In its 2015 Global Status Report on Road Safety, the UN health agency reported 14,059 people were killed on Thai roads and highways in 2012, translating to a road-death rate of 36.2 people per 100,000.
Worse, a leading figure at the Phuket office of the Road Safety Network revealed in late August that Phuket was officially the worst province in the country for deaths and injuries resulting from road accidents. (See story here.)
Alcohol is a key factor in road fatalities in Thailand, and WHO reported that drink driving was to blame for around 26 per cent of road deaths in Thailand.
In response, the chief of Phuket Police on Monday (Nov 2) warned all motorists that drink-driving laws will finally be more strictly enforced (see story here). Police will now stop any driver seen driving erratically and ask them to take a breathalyser test.
One has to question whether this will in fact stop someone from drink-driving, and whether the law will be applied consistently. Thailand has never enforced its drink-driving laws to any notable effect. Despite police checkpoints often being set up throughout the Kingdom, drinking and driving is still the norm.

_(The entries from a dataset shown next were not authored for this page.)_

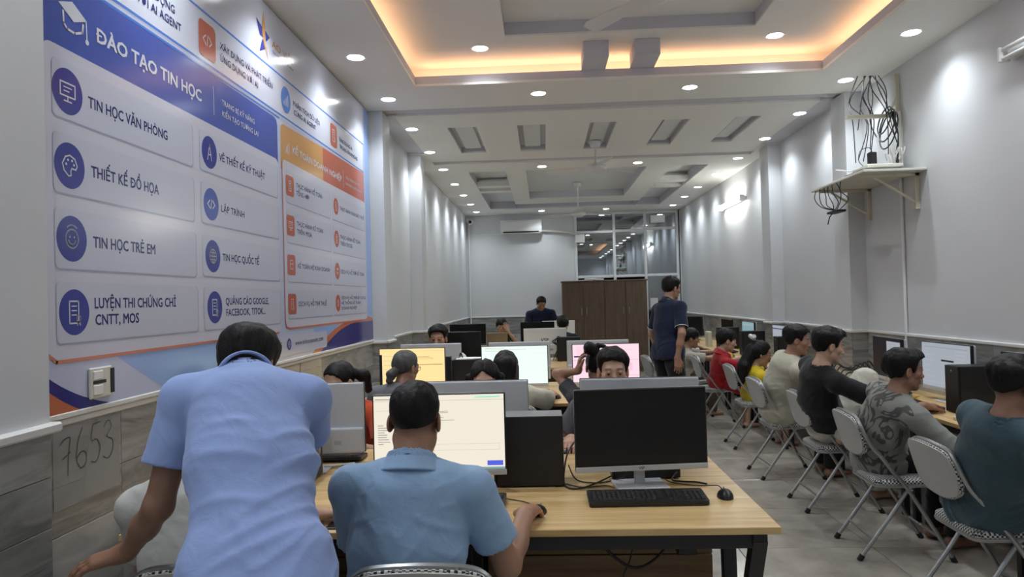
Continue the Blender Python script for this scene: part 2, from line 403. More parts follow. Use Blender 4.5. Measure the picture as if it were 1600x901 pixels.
# downlights; unseen ones above or behind the camera are added for light
ring = MB().lathe([(.058, 0), (.072, -.004), (.078, 0), (.078, .002), (.058, .002)], n=24).mesh('trim_ring'); ring.materials.append(MT['white'])
glow = MB().lathe([(.0005, -.0035), (.058, -.0035), (.058, -.001), (.0005, -.001)], n=24).mesh('diffuser'); glow.materials.append(MT['lampglow'])
spots = [(-1.345, y) for y in (-2.4, -1.2, .5, 1.7, 2.88, 4.03, 5.18, 6.29, 7.42, 8.60, 9.77, 11.04, 12.22, 13.4, 14.6)]
spots += [(2.66, y) for y in (-2.4, -1.2, .5, 1.7, 2.88, 4.03, 5.15, 6.25, 7.36, 8.51, 9.68, 10.9, 12.17, 13.3, 14.5)]
spots += [(0.0, 6.29), (1.33, 6.28), (0.02, 9.79), (1.33, 9.75), (.0, 14.75), (1.33, 14.75), (0, -1.6), (1.33, -1.6)]
spots3 = [(-.46, 5.69, Z1), (1.88, 5.68, Z1), (-.46, 3.0, Z1), (1.88, 3.0, Z1)]
LD = bpy.data.lights.new('downlight_lamp', 'SPOT'); LD.energy = LAMP_W; LD.spot_size = R(132); LD.spot_blend = 1.0; LD.shadow_soft_size = .05; LD.color = (.88, .95, 1.0)
def downlight(x, y, z, label):
    t = thing('downlight', label, 'light', (x, y, z), 'recessed round downlights in the ceiling')
    new_obj('trim_ring', ring, t); new_obj('diffuser', glow, t)
    l = bpy.data.objects.new('downlight_lamp', LD); C.objects.link(l); l.location = (x, y, z-.012)
ordn = ['first', 'second', 'third', 'fourth', 'fifth', 'sixth', 'seventh', 'eighth', 'ninth', 'tenth']
kl = kr = 0
for x, y in sorted(spots, key=lambda s: s[1]):
    if x < -1:
        if y < 4: lab = 'unseen round downlight added near the left wall, above or behind the camera'
        else: lab = 'round downlight in the left wall row, %s from the camera' % ordn[kl]; kl += 1
    elif x > 2.6:
        if y < 4.1: lab = 'unseen round downlight added near the right wall, above or behind the camera'
        else: lab = 'round downlight in the right wall row, %s from the camera' % ordn[kr]; kr += 1
    else:
        lab = 'round downlight in mid ceiling, %s one, %s' % ('left' if x < .5 else 'right', 'unseen, added behind the camera' if y < 0 else 'just past the warm-lit recess' if y < 7 else 'before the far coffers' if y < 11 else 'close to the back wall')
    downlight(x, y, H, lab)
for x, y, z in spots3: downlight(x, y, z, 'round downlight in the raised warm-lit ceiling, %s %s' % ('left' if x < 1 else 'right', 'near one' if y < 4 else 'far one'))
# ================================================================ TEXT AND FLAT PRINT
def text_geo(body, height, offset=.0, width=None):
    c = bpy.data.curves.new('t', 'FONT'); c.body = body; c.size = 1; c.resolution_u = 2
    o = bpy.data.objects.new('t', c); C.objects.link(o)
    me = bpy.data.meshes.new_from_object(o.evaluated_get(bpy.context.evaluated_depsgraph_get()))
    v = [tuple(p.co) for p in me.vertices]; f = [tuple(p.vertices) for p in me.polygons]
    bpy.data.objects.remove(o); bpy.data.curves.remove(c); bpy.data.meshes.remove(me)
    if not v: return [], []
    x0 = min(p[0] for p in v); x1 = max(p[0] for p in v)
    sy = height/.70; sx = (width/(x1-x0)) if width else sy
    V_ = []; F_ = []          # bold weight: the outline stamped at four tiny shifts
    for dx, dy in (((1, 1), (1, -1), (-1, 1), (-1, -1)) if offset else ((0, 0),)):
        n = len(V_); lf = (n/len(v))*.00007; V_ += [((p[0]-x0)*sx+dx*offset*sy*.8, p[1]*sy+dy*offset*sy*.6, lf) for p in v]; F_ += [tuple(i+n for i in q) for q in f]
    return V_, F_
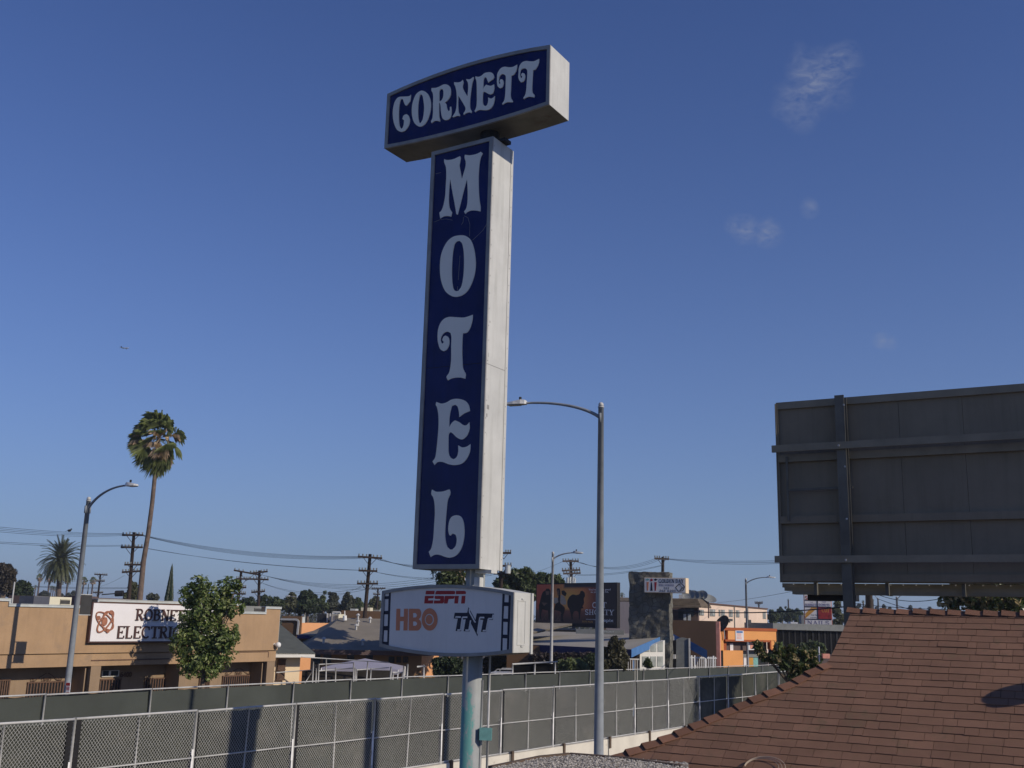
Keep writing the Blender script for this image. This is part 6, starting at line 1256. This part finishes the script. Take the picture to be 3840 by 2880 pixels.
for i, (k, Y, bl, lb, m) in enumerate((
    ('n7', 260, [(760,680,60),(700,700,40),(820,700,50)], 'distant round tree between the small palms at the left', 'leaf_far'),
    ('n7', 270, [(1060,700,35),(1180,695,38)], 'distant low tree right of the date palm trunk', 'leaf_far'),
    ('n7', 280, [(1270,660,42),(1260,710,45)], 'distant tree just left of the left lamp post', 'leaf_far'),
    ('zB', 115, [(1100,150,40),(1110,200,50),(1130,240,40),(1060,235,35)], 'bare greyish tree between the tall palm and the utility pole', 'leaf_olive'),
    ('zB', 150, [(1250,240,35),(1290,245,30)], 'low distant tree left of the cypress', 'leaf_far'),
    ('zC', 120, [(300,570,45),(250,580,45),(330,590,40)], 'dark tree behind the right end of the tan shop roof', 'leaf_dark'),
    ('n6', 130, [(130,190,60),(90,260,80),(50,330,90),(170,320,80)], 'dark tree behind the twin utility poles', 'leaf_dark'),
    ('n6', 135, [(230,200,45),(330,240,70),(400,280,80),(280,320,80),(250,300,60)], 'green tree right of the twin utility poles', 'leaf_mid'),
    ('n6', 140, [(600,150,60),(560,230,80),(480,260,70),(640,240,80),(530,330,90),(620,340,90)], 'pale olive tree in the line behind the flat-roofed building', 'leaf_olive'),
    ('n6', 118, [(800,130,70),(880,130,75),(950,170,70),(760,200,70),(880,230,110),(990,250,70),(800,320,110),(940,350,110),(740,380,90)], 'large dark tree, biggest in the line behind the flat-roofed building', 'leaf_dark'),
    ('n6', 145, [(1140,95,28),(1110,190,50),(1090,260,60),(1150,330,70),(1060,370,70)], 'slim tree right of the largest dark tree', 'leaf_mid'),
    ('n6', 150, [(1220,110,25),(1280,170,70),(1320,200,60),(1270,270,90),(1330,330,80),(1230,370,80)], 'round blue-green tree in the middle of the tree line', 'leaf_far'),
    ('n6', 142, [(1520,120,35),(1520,180,70),(1570,230,70),(1480,250,70),(1530,320,100),(1430,360,70)], 'conical blue-green tree left of the tall utility pole', 'leaf_far'),
    ('n6', 160, [(1690,220,50),(1720,280,60),(1650,320,60),(1760,350,70)], 'small round tree just left of the tall utility pole', 'leaf_mid'),
    ('n6', 165, [(1990,210,60),(1930,260,60),(2030,290,60),(1890,330,60),(1990,360,70)], 'olive tree between the tall utility pole and the channel sign', 'leaf_olive'),
    ('n5', 190, [(740,560,50),(710,640,60),(800,620,80),(760,700,70)], 'green tree at the right end of the cream apartments', 'leaf_mid'),
    ('n5', 210, [(890,540,60),(960,600,80),(880,660,80),(900,480,25)], 'dark green tree right of the apartments', 'leaf_dark'),
    ('n5', 205, [(1060,540,60),(1130,590,80),(1040,650,90),(990,470,20)], 'broad dark green tree left of the market pylon', 'leaf_dark'),
    ('n5', 200, [(1200,540,50),(1250,600,70),(1190,660,80),(1290,680,60)], 'green tree touching the left side of the market pylon', 'leaf_mid'),
    ('z9', 135, [(2050,600,40),(2040,680,55),(2080,740,50),(2040,790,50)], 'light green tree between the market pylon and the billboard post', 'leaf_olive'),
    ('n3', 140, [(2110,700,60),(2180,720,60),(2120,800,60),(2200,830,60),(2080,620,40)], 'green shrubbery between the movie billboard and the stone tower', 'leaf_olive'),
    ('m4', 330, [(140,370,28),(120,395,25)], 'tiny round distant tree left of the brown post under the billboard', 'leaf_far'),
    ('m4', 340, [(225,390,25),(200,395,22)], 'tiny distant tree directly beside the brown post under the billboard', 'leaf_far'),
    ('m4', 330, [(450,375,22),(455,400,26),(360,405,22)], 'tiny distant tree between the two far lamps', 'leaf_far'),
    ('m4', 335, [(525,405,22)], 'tiny low distant tree left of the second far lamp', 'leaf_far'),
    ('m4', 320, [(785,385,22),(785,405,28)], 'tiny dark distant tree right of the two far lamps', 'leaf_far'),
    ('m4', 330, [(905,420,24)], 'tiny low distant tree in the middle of the red ridge', 'leaf_far'),
    ('m4', 325, [(1030,410,26)], 'tiny distant tree nearest the flowering tree over the ridge', 'leaf_far'))):
    rr_ = max(b[2] for b in bl) / ZM[k][2] / FPX * Y
    tree(lb, k, Y, bl, 450 * len(bl), rr_ * .13 + .1, M[m], seed=30 + i, tr=.2, group='distant trees on the skyline', gap=.25)
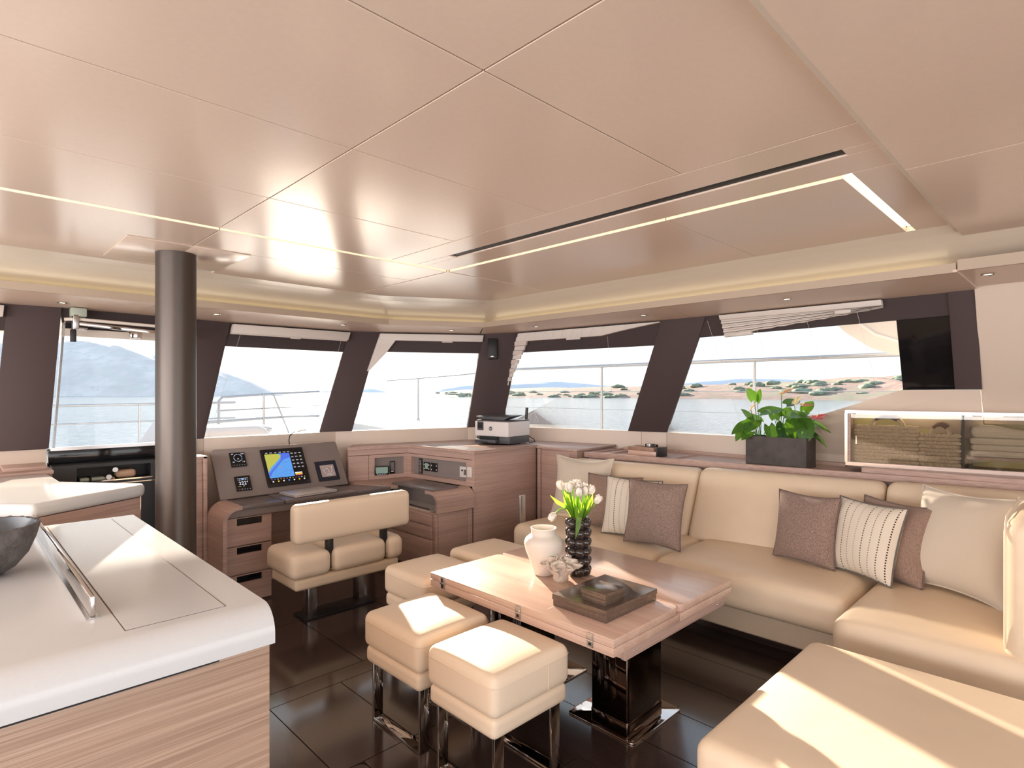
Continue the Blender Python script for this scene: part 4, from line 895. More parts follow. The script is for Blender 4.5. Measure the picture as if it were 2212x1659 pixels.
# ================================================================ LOOSE FURNITURE
# ---- bench at the chart table
bn = T('chart_bench', 'cream leather chart-table bench with backrest on two dark posts', 'bench', (1.8, 3.45, 0))
MB().rbox(1.445, 2.15, 3.25, 3.60, 0.235, 0.305, 0.02, 3).build('seat_base', 'leather', bn, smooth=True)
MB().rbox(1.415, 1.665, 3.225, 3.62, 0.303, 0.452, 0.045, 4, 0.006).build('seat_cushion', 'leather_white', bn, smooth=True)
MB().rbox(1.672, 2.045, 3.225, 3.62, 0.303, 0.452, 0.045, 4, 0.006).build('seat_cushion', 'leather_white', bn, smooth=True)
MB().rbox(2.052, 2.175, 3.225, 3.62, 0.303, 0.452, 0.045, 4, 0.006).build('seat_cushion', 'leather_white', bn, smooth=True)
MB().rbox(1.43, 2.22, 3.215, 3.315, 0.51, 0.742, 0.036, 4).build('backrest', 'leather_white', bn, smooth=True)
for x in (1.668, 2.048): MB().box(x - 0.02, x + 0.02, 3.262, 3.30, 0.33, 0.56).build('post', 'dark_plastic', bn, bevel=0.003)
MB().box(1.60, 1.66, 3.42, 3.50, 0.012, 0.236).build('pedestal', 'steel', bn, bevel=0.003); MB().box(1.95, 2.01, 3.42, 3.50, 0.012, 0.236).build('pedestal', 'steel', bn, bevel=0.003)
MB().box(1.56, 2.05, 3.38, 3.54, 0.0005, 0.012).build('foot_plate', 'dark_plastic', bn, bevel=0.003)

# ---- four cube stools
def stool(x0, y0, w, l, label):
    o = T('cube_stool', label, 'stool', (x0 + w / 2, y0 + l / 2, 0), 'cream leather cube stools around the table')
    cu = MB().rbox(x0, x0 + w, y0, y0 + l, 0.318, 0.462, 0.032, 4, 0.012, mid=6).build('cushion', 'leather_white', o, smooth=True)
    z = 0.428; r = 0.028
    MB().tube([(x0 + r, y0 - 0.0005, z), (x0 + w - r, y0 - 0.0005, z), (x0 + w - 0.004, y0 + r * 0.4, z), (x0 + w + 0.0005, y0 + r, z), (x0 + w + 0.0005, y0 + l - r, z), (x0 + w - r, y0 + l + 0.0005, z), (x0 + r, y0 + l + 0.0005, z), (x0 - 0.0005, y0 + l - r, z), (x0 - 0.0005, y0 + r, z), (x0 + 0.004, y0 + r * 0.4, z)], 0.0022, 6, closed=True).build('seam', 'leather_white', cu, smooth=True)
    MB().tube([(x0 + w * 0.68, y0 - 0.0002, 0.425), (x0 + w * 0.68, y0 - 0.0002, 0.335)], 0.0012, 5).build('seam', 'leather', cu)
    MB().rbox(x0 + 0.008, x0 + w - 0.008, y0 + 0.008, y0 + l - 0.008, 0.25, 0.322, 0.022, 3).build('seat_base', 'leather_white', o, smooth=True)
    for fx in (x0 + 0.03, x0 + w - 0.075):
        y1, y2 = y0 + 0.03, y0 + l - 0.03
        MB().box(fx, fx + 0.045, y1, y1 + 0.012, 0.0005, 0.252).build('leg', 'chrome', o, bevel=0.0015)
        MB().box(fx, fx + 0.045, y2 - 0.012, y2, 0.0005, 0.252).build('leg', 'chrome', o, bevel=0.0015)
        MB().box(fx, fx + 0.045, y1 + 0.012, y2 - 0.012, 0.0005, 0.0125).build('foot_bar', 'chrome', o, bevel=0.0015)
    MB().box(x0 + 0.075, x0 + w - 0.075, y0 + l / 2 - 0.02, y0 + l / 2 + 0.02, 0.238, 0.25).build('cross_bar', 'chrome', o)
    return o
stool(1.272, 1.797, 0.372, 0.405, 'cream cube stool left of the nearest stool, its left corner in shade')
stool(1.268, 1.372, 0.392, 0.374, 'nearest cream cube stool, front and centre with a vertical side seam')
stool(1.685, 2.33, 0.375, 0.375, 'cream cube stool at the table end between bench and table corner')
stool(2.15, 2.35, 0.38, 0.38, 'farthest cream cube stool, behind the white vase by the oak cabinet')

# ---- folding saloon table
tb = T('saloon_table', 'light oak folding saloon table on two mirror-polished columns', 'table', (2.06, 1.66, 0))
def leaf_poly(x0, x1, y0, y1, rc):
    r = 0.035; P = []
    corners = {'sw': (x0, y0), 'se': (x1, y0), 'ne': (x1, y1), 'nw': (x0, y1)}
    for kx, (cx, cy) in corners.items():
        if kx in rc:
            sx = 1 if 'w' in kx else -1; sy = 1 if 's' in kx else -1
            a0 = {'sw': 180, 'se': 270, 'ne': 0, 'nw': 90}[kx]
            for q in range(6):
                a = math.radians(a0 + 18 * q); P.append((cx + sx * r + r * math.cos(a), cy + sy * r + r * math.sin(a)))
        else: P.append((cx, cy))
    return P
MB().prism(leaf_poly(1.660, 2.113, 1.182, 2.241, ('se', 'ne')), 0.505, 0.535).build('top_leaf', 'oak_table', tb, bevel=0.0015)
MB().prism(leaf_poly(2.117, 2.583, 1.182, 2.241, ('sw', 'nw')), 0.505, 0.535).build('top_leaf', 'oak_table', tb, bevel=0.0015)
MB().box(1.660, 2.113, 1.182, 2.241, 0.4715, 0.5035).build('lower_leaf', 'oak_table', tb, bevel=0.0015); MB().box(2.117, 2.583, 1.182, 2.241, 0.4715, 0.5035).build('lower_leaf', 'oak_table', tb, bevel=0.0015)
plain('line_pale', (0.78, 0.66, 0.56), 0.4)
for y in (1.535, 1.885): MB().box(1.71, 2.09, y - 0.0012, y + 0.0012, 0.5348, 0.5352).build('inlay', 'line_pale', tb)
MB().box(1.75, 2.535, 1.194, 1.212, 0.427, 0.471).build('apron', 'oak_x', tb, bevel=0.0015); MB().box(1.75, 2.535, 2.210, 2.228, 0.427, 0.471).build('apron', 'oak_x', tb, bevel=0.0015)
MB().box(1.75, 1.768, 1.212, 2.210, 0.430, 0.471).build('apron', 'oak_y', tb, bevel=0.0015); MB().box(2.517, 2.535, 1.212, 2.210, 0.430, 0.471).build('apron', 'oak_y', tb, bevel=0.0015)
MB().box(1.768, 2.517, 1.212, 2.210, 0.458, 0.471).build('underframe', 'black', tb)
for y in (1.282, 1.648, 2.142):
    hg = MB().box(1.6545, 1.6598, y - 0.013, y + 0.013, 0.480, 0.531).build('hinge', 'steel', tb, bevel=0.001); MB().tube([(1.654, y - 0.014, 0.5043), (1.654, y + 0.014, 0.5043)], 0.0042, 8).build('pin', 'chrome', hg, smooth=True)
    MB().box(1.6535, 1.657, y - 0.006, y + 0.006, 0.487, 0.497).build('catch', 'black', hg)
    MB().lathe([(0.010, -0.0008), (0.010, 0.0008)], (0, 0, 0), 14).xf(Matrix.Translation((1.6598, y + 0.028, 0.518)) @ Matrix.Rotation(PI / 2, 4, 'Y')).build('plug', 'oak_table', tb)
for x in (1.805, 1.826, 2.465, 2.486): MB().ball((x, 1.1938, 0.448), 0.0042, 8, 6).build('screw', 'chrome', tb, smooth=True)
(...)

It’s also accepted in Thailand that certain laws apply more to some than others. Two standout cases in recent memory include that of Red Bull heir Vorayuth Yoovidhaya in 2012, and model-cum-actress Anna Reese earlier this year – both who escaped detention after killing police officers in reckless driving incidents in which alcohol is widely suspected to have been involved.
These are just two examples of the many cases involving alcohol-related road accidents in which the law has been applied unevenly, if at all.
In most countries, however, drink-driving resulting in death – regardless of social stature of parties involved – is an act of crime, an act of manslaughter. Why drink-driving is considered to be normalised behaviour here is difficult to grasp.
We can only hope that these harsher laws on Phuket’s roads will act as a warning and make people think twice before driving home drunk, and more importantly, prevent more needless deaths.